DETROIT – Every day at a General Motors plant near Lansing, Mich., workers drive hundreds of Buick Enclaves — many with leather seats for seven and on-board video systems — off the assembly line.

Driving one home would be tough for the plant’s newest workers, whose annual pay is less than the $35,000 it costs to buy even the cheapest Enclave. Newly hired members of the United Auto Workers at GM, Ford and Chrysler earn about $14 per hour, half what veterans make under their current contract.

It’s a far cry from the days when the union autoworker had one of the sweetest deals in American labor.

For decades, the UAW tugged wages upward. In 1960, a UAW member made 16 percent more than the average American manufacturing worker. 2006, the figure was 74 percent. Today, new hires in the UAW make about 20 percent less than the average.

In the old days, other industries adopted UAW benefits to compete for workers.
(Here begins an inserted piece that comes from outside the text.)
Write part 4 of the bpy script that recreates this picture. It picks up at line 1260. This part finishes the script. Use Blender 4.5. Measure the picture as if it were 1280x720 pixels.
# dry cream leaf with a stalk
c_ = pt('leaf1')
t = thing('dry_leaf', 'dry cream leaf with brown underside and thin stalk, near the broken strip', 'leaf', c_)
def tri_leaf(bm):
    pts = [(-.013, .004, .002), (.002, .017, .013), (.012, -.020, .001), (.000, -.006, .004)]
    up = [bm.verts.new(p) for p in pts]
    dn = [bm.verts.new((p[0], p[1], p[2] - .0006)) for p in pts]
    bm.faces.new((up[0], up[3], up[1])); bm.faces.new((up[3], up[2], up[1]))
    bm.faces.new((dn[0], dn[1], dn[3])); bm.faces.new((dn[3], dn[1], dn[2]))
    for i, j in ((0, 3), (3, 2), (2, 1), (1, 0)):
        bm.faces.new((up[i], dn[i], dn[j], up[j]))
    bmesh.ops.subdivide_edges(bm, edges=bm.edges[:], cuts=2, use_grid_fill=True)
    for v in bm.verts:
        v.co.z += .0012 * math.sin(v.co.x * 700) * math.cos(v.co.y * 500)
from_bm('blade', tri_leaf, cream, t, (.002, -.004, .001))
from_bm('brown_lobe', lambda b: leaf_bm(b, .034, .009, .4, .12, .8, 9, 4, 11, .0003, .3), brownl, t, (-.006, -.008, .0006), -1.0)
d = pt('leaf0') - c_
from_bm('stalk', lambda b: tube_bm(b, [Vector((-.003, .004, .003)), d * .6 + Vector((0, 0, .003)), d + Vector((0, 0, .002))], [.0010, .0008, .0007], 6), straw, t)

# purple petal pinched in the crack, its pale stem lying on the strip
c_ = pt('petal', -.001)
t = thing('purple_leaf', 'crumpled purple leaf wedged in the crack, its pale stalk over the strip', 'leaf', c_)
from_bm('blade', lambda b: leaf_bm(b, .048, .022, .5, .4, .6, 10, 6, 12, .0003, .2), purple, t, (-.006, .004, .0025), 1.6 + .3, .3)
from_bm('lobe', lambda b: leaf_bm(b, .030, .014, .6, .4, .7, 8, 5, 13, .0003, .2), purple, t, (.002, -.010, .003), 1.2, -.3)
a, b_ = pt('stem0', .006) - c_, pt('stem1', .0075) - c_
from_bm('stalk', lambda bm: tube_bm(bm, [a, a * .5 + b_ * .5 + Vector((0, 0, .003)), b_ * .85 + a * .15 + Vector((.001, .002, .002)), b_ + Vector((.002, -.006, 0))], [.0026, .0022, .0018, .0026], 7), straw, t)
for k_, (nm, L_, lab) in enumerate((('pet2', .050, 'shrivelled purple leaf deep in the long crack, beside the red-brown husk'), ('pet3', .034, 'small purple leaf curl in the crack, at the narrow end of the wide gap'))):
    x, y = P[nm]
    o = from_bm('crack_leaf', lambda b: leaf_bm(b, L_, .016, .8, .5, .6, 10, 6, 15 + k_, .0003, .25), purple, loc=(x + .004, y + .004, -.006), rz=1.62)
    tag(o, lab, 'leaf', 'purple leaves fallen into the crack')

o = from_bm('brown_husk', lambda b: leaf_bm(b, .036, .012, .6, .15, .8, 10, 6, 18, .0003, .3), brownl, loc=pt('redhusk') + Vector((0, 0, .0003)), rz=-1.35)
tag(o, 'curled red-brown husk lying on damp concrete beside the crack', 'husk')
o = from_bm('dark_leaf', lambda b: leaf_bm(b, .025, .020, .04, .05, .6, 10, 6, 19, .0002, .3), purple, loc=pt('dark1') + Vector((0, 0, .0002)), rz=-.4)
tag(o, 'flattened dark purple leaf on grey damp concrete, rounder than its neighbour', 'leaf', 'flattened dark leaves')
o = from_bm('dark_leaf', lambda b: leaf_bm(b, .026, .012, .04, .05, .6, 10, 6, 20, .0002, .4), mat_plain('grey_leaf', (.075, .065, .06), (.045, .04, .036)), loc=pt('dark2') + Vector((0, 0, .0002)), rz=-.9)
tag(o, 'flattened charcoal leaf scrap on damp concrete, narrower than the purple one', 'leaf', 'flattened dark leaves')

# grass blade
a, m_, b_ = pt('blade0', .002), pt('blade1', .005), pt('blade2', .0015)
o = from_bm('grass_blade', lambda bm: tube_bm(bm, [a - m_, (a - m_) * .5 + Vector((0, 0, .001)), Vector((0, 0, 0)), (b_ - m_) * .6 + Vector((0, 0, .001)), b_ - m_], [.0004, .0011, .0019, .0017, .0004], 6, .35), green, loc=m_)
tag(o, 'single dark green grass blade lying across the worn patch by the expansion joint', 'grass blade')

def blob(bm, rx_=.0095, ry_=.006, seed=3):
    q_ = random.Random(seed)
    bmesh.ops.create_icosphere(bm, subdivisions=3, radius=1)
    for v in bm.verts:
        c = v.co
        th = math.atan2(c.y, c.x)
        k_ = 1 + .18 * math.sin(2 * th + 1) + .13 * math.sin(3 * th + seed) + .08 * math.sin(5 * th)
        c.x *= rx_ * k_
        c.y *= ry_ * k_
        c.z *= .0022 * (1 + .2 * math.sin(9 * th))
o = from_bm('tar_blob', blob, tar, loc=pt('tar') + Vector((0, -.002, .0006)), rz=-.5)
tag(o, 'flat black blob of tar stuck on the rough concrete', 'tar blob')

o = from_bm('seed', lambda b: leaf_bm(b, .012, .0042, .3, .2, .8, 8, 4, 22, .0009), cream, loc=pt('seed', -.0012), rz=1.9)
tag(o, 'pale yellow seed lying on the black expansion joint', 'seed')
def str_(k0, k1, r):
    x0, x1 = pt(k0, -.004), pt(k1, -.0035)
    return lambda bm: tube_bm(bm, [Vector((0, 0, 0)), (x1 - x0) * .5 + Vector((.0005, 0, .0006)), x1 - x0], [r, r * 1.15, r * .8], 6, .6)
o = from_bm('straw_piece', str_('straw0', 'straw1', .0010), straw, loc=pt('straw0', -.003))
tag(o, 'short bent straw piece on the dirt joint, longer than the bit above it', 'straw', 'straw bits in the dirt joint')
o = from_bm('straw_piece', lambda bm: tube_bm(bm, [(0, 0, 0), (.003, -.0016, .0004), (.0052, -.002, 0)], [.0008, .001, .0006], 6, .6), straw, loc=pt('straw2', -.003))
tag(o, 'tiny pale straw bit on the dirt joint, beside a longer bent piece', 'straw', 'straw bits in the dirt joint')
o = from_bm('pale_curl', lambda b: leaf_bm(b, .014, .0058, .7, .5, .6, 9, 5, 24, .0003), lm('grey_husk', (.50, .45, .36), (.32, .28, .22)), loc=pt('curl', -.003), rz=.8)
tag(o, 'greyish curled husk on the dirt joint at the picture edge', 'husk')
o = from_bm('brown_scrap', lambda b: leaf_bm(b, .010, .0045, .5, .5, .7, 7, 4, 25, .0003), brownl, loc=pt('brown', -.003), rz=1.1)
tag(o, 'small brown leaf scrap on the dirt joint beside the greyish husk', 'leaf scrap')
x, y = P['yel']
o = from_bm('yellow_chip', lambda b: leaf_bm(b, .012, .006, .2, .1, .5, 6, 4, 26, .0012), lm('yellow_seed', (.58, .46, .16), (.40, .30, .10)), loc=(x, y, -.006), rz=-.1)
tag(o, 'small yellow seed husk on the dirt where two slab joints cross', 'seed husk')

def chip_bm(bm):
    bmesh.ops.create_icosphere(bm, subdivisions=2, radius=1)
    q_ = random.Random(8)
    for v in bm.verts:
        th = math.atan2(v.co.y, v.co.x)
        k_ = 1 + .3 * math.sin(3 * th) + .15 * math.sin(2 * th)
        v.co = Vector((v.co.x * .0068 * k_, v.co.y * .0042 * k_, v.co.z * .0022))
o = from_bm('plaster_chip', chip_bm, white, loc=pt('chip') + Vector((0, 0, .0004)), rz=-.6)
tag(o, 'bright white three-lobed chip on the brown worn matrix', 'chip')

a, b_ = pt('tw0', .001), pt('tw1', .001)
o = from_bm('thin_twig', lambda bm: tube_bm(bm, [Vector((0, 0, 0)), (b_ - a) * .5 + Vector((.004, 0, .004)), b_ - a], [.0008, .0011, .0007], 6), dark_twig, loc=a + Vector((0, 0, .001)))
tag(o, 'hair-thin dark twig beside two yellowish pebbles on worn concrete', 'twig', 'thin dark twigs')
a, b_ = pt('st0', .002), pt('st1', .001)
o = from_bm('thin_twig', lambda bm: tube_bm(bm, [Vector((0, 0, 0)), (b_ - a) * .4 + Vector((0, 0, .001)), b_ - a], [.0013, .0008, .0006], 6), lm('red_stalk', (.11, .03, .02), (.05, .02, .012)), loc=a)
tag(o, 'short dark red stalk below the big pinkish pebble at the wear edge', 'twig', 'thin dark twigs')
The Federal Reserve even kept a close tab on UAW contracts because they were such a strong predictor of U.S. wages.

That was before high gas prices, the recession and skyrocketing health care costs brought the Detroit Three to their knees. Last year, as GM and Chrysler tumbled into bankruptcy, workers agreed to concessions.

Demands for cuts are still coming. Workers at Nexteer Automotive, a steering plant in Saginaw, Mich., were asked to freeze wages for five years, lower the entry-level wage to $12 per hour and remove family members from new workers’ health-care plans. Workers voted down the concessions Thursday.